##### Data segment

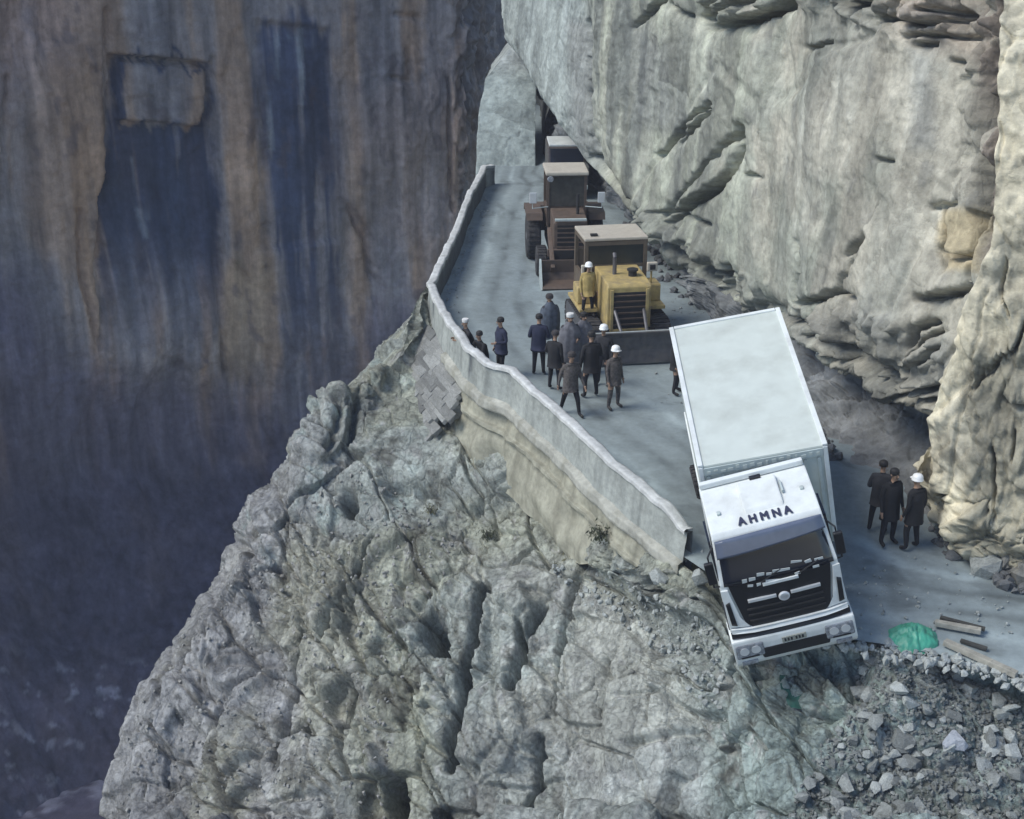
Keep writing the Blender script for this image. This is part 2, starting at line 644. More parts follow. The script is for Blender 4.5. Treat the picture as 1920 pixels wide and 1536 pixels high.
# ---- near spur under the road
cols = [
    [(830, 520, 52), (810, 545, 48), (700, 660, 50), (600, 800, 50), (490, 960, 48), (440, 1110, 46), (330, 1320, 44), (280, 1536, 42), (250, 1750, 40), (200, 2200, 36)],
    [(812, 525, 43.5), (786, 548, 41.6), (738, 645, 40), (614, 745, 38.6), (538, 852, 37), (434, 992, 36), (388, 1100, 34.6), (248, 1330, 32), (198, 1536, 30), (120, 1850, 27.5)],
    [(830, 560, 42), (802, 580, 40.6), (775, 690, 38.6), (690, 800, 36.6), (620, 930, 34.6), (540, 1080, 32.6), (480, 1230, 31), (390, 1400, 29.2), (340, 1536, 28), (290, 1800, 25.8)],
    [(860, 640, 39), (832, 675, 38.2), (838, 780, 36.5), (800, 890, 34.5), (760, 1000, 32.5), (720, 1130, 30.6), (690, 1260, 29), (640, 1400, 27.5), (600, 1536, 26.3), (560, 1800, 24)],
    [(930, 710, 37), (898, 755, 35.5), (925, 865, 34), (935, 965, 32.2), (925, 1065, 30.6), (908, 1175, 29), (890, 1285, 27.8), (870, 1400, 26.5), (860, 1536, 25.3), (850, 1800, 23)],
    [(1030, 790, 34.5), (1000, 845, 33), (1030, 935, 31.8), (1048, 1015, 30.5), (1056, 1095, 29.3), (1060, 1190, 28), (1060, 1290, 26.8), (1060, 1400, 25.7), (1060, 1536, 24.5), (1060, 1800, 22.4)],
    [(1160, 880, 31.5), (1125, 940, 30.1), (1155, 1010, 28.8), (1178, 1068, 28.3), (1188, 1135, 27.4), (1195, 1215, 26.4), (1200, 1300, 25.4), (1205, 1400, 24.4), (1210, 1536, 23.3), (1215, 1800, 21.2)],
    [(1310, 1000, 28.4), (1284, 1052, 26.45), (1300, 1105, 26.0), (1318, 1155, 25.5), (1332, 1212, 24.9), (1345, 1278, 24.4), (1350, 1345, 23.7), (1355, 1425, 23), (1360, 1536, 22), (1365, 1800, 20)],
    [(1430, 1090, 26.4), (1425, 1150, 25.6), (1432, 1200, 24.9), (1440, 1245, 24.2), (1448, 1295, 23.5), (1458, 1345, 22.9), (1468, 1405, 22.2), (1478, 1470, 21.5), (1488, 1550, 20.8), (1500, 1800, 18.9)],
    [(1620, 1100, 25.8), (1630, 1165, 24.5), (1635, 1205, 23.8), (1638, 1245, 23.2), (1640, 1295, 22.6), (1640, 1350, 22.1), (1640, 1420, 21.5), (1640, 1490, 20.9), (1640, 1560, 20.3), (1640, 1800, 18.3)],
    [(1770, 1130, 25.6), (1775, 1205, 23.9), (1778, 1235, 23.4), (1780, 1270, 23.0), (1780, 1320, 22.5), (1780, 1375, 21.9), (1780, 1440, 21.3), (1780, 1510, 20.7), (1780, 1580, 20.1), (1780, 1800, 18.2)],
    [(1930, 1190, 24.8), (1935, 1265, 23.0), (1937, 1295, 22.6), (1940, 1330, 22.2), (1940, 1375, 21.8), (1940, 1430, 21.2), (1940, 1490, 20.7), (1940, 1550, 20.1), (1940, 1620, 19.5), (1940, 1820, 17.9)],
    [(2150, 1270, 23.8), (2150, 1370, 21.8), (2150, 1400, 21.4), (2150, 1430, 21), (2150, 1470, 20.6), (2150, 1520, 20.1), (2150, 1580, 19.6), (2150, 1640, 19), (2150, 1700, 18.5), (2150, 1900, 16.9)],
]
ctrl = np.array([[atY(*c[r]) for c in cols] for r in range(10)])
# the hidden first row lies under the road; it never rises through it
for c in range(13):
    ctrl[0, c, 2] = min(ctrl[0, c, 2], road_z(ctrl[0, c, 1]) - .5)

# carry the foot of the spur down to the river
foot = ctrl[-1].copy()
foot[:, 1] -= 6
foot[:, 2] -= 22
ctrl = np.concatenate([ctrl, foot[None]], 0)
NU, NV = 760, 640
G = spline_grid(ctrl, NU, NV)
# more rows where the camera looks
Nn = grid_normals(G)
if Nn[NV // 2, NU // 2, 1] > 0:
    Nn = -Nn
Pf = G.reshape(-1, 3)
nf = Nn.reshape(-1, 3)
px, py = project(Pf)
vv = np.repeat(np.linspace(0, 10, NV), NU)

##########

▶ **Your objective**
Omit every picture, then reproduce the rest of the listing exactly.

▶ **Output of the exercise**
Keep writing the Blender script for this image. This is part 2, starting at line 644. More parts follow. The script is for Blender 4.5. Treat the picture as 1920 pixels wide and 1536 pixels high.
# ---- near spur under the road
cols = [
    [(830, 520, 52), (810, 545, 48), (700, 660, 50), (600, 800, 50), (490, 960, 48), (440, 1110, 46), (330, 1320, 44), (280, 1536, 42), (250, 1750, 40), (200, 2200, 36)],
    [(812, 525, 43.5), (786, 548, 41.6), (738, 645, 40), (614, 745, 38.6), (538, 852, 37), (434, 992, 36), (388, 1100, 34.6), (248, 1330, 32), (198, 1536, 30), (120, 1850, 27.5)],
    [(830, 560, 42), (802, 580, 40.6), (775, 690, 38.6), (690, 800, 36.6), (620, 930, 34.6), (540, 1080, 32.6), (480, 1230, 31), (390, 1400, 29.2), (340, 1536, 28), (290, 1800, 25.8)],
    [(860, 640, 39), (832, 675, 38.2), (838, 780, 36.5), (800, 890, 34.5), (760, 1000, 32.5), (720, 1130, 30.6), (690, 1260, 29), (640, 1400, 27.5), (600, 1536, 26.3), (560, 1800, 24)],
    [(930, 710, 37), (898, 755, 35.5), (925, 865, 34), (935, 965, 32.2), (925, 1065, 30.6), (908, 1175, 29), (890, 1285, 27.8), (870, 1400, 26.5), (860, 1536, 25.3), (850, 1800, 23)],
    [(1030, 790, 34.5), (1000, 845, 33), (1030, 935, 31.8), (1048, 1015, 30.5), (1056, 1095, 29.3), (1060, 1190, 28), (1060, 1290, 26.8), (1060, 1400, 25.7), (1060, 1536, 24.5), (1060, 1800, 22.4)],
    [(1160, 880, 31.5), (1125, 940, 30.1), (1155, 1010, 28.8), (1178, 1068, 28.3), (1188, 1135, 27.4), (1195, 1215, 26.4), (1200, 1300, 25.4), (1205, 1400, 24.4), (1210, 1536, 23.3), (1215, 1800, 21.2)],
    [(1310, 1000, 28.4), (1284, 1052, 26.45), (1300, 1105, 26.0), (1318, 1155, 25.5), (1332, 1212, 24.9), (1345, 1278, 24.4), (1350, 1345, 23.7), (1355, 1425, 23), (1360, 1536, 22), (1365, 1800, 20)],
    [(1430, 1090, 26.4), (1425, 1150, 25.6), (1432, 1200, 24.9), (1440, 1245, 24.2), (1448, 1295, 23.5), (1458, 1345, 22.9), (1468, 1405, 22.2), (1478, 1470, 21.5), (1488, 1550, 20.8), (1500, 1800, 18.9)],
    [(1620, 1100, 25.8), (1630, 1165, 24.5), (1635, 1205, 23.8), (1638, 1245, 23.2), (1640, 1295, 22.6), (1640, 1350, 22.1), (1640, 1420, 21.5), (1640, 1490, 20.9), (1640, 1560, 20.3), (1640, 1800, 18.3)],
    [(1770, 1130, 25.6), (1775, 1205, 23.9), (1778, 1235, 23.4), (1780, 1270, 23.0), (1780, 1320, 22.5), (1780, 1375, 21.9), (1780, 1440, 21.3), (1780, 1510, 20.7), (1780, 1580, 20.1), (1780, 1800, 18.2)],
    [(1930, 1190, 24.8), (1935, 1265, 23.0), (1937, 1295, 22.6), (1940, 1330, 22.2), (1940, 1375, 21.8), (1940, 1430, 21.2), (1940, 1490, 20.7), (1940, 1550, 20.1), (1940, 1620, 19.5), (1940, 1820, 17.9)],
    [(2150, 1270, 23.8), (2150, 1370, 21.8), (2150, 1400, 21.4), (2150, 1430, 21), (2150, 1470, 20.6), (2150, 1520, 20.1), (2150, 1580, 19.6), (2150, 1640, 19), (2150, 1700, 18.5), (2150, 1900, 16.9)],
]
ctrl = np.array([[atY(*c[r]) for c in cols] for r in range(10)])
# the hidden first row lies under the road; it never rises through it
for c in range(13):
    ctrl[0, c, 2] = min(ctrl[0, c, 2], road_z(ctrl[0, c, 1]) - .5)

# carry the foot of the spur down to the river
foot = ctrl[-1].copy()
foot[:, 1] -= 6
foot[:, 2] -= 22
ctrl = np.concatenate([ctrl, foot[None]], 0)
NU, NV = 760, 640
G = spline_grid(ctrl, NU, NV)
# more rows where the camera looks
Nn = grid_normals(G)
if Nn[NV // 2, NU // 2, 1] > 0:
    Nn = -Nn
Pf = G.reshape(-1, 3)
nf = Nn.reshape(-1, 3)
px, py = project(Pf)
vv = np.repeat(np.linspace(0, 10, NV), NU)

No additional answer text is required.